The only sectors that seem to be utilising big data productively are retail and location-based services. Most of the other sectors such as manufacturing, public sector companies, and healthcare haven’t yet understood the potential of data analytics.  Moreover, as new opportunities come up, the gap between those who are leading and those who are lagging behind is becoming bigger.

 

Barriers to Big Data adoption

Culture, mindset patterns and organizational structure create the biggest hurdles in the adoption of big data and analytics. Businesses are still not able to adapt the key processes and create scalable solutions. This requires not just the adoption of tactic but a change in mind-set to make necessary changes in the company’s business model.

The next big challenge is to find and retain experts and data scientists. As such, there is a lack of such professionals in the market. Most data scientists, with the capability of modelling data, work with organizations such as CERN where there are huge amounts of data. Hence, there is a gap in the market for professionals trained in big data analytics. Institutions and IT giants must look at this as an opportunity to create a pool of data scientists by providing advanced data science and analytics courses.

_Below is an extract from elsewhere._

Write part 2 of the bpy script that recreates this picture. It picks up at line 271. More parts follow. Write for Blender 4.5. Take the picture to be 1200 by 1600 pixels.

Another problem is people who call themselves data scientists may not actually be so. Hence, when hiring, the HR managers must make sure that those who promote themselves as data scientists are actually fit for the tag. As such, there is a need for data scientists with business acumen so that they can relate and solve business problems with data solutions. The specific term for such talent is “business translators.” As per the McKinsey study, the demand for such talent will be between 2 to 4 million in the United States alone over the period of the next ten years.

As of now machine learning and AI are still in initial stages and not part of mainstream business. As their use proliferates the market, data analytics would rapidly bring changes to business models. Organizations must, therefore, invest in learning how to harness the power of data analytics and big data to their full potential lest they risk losing out to competition in future.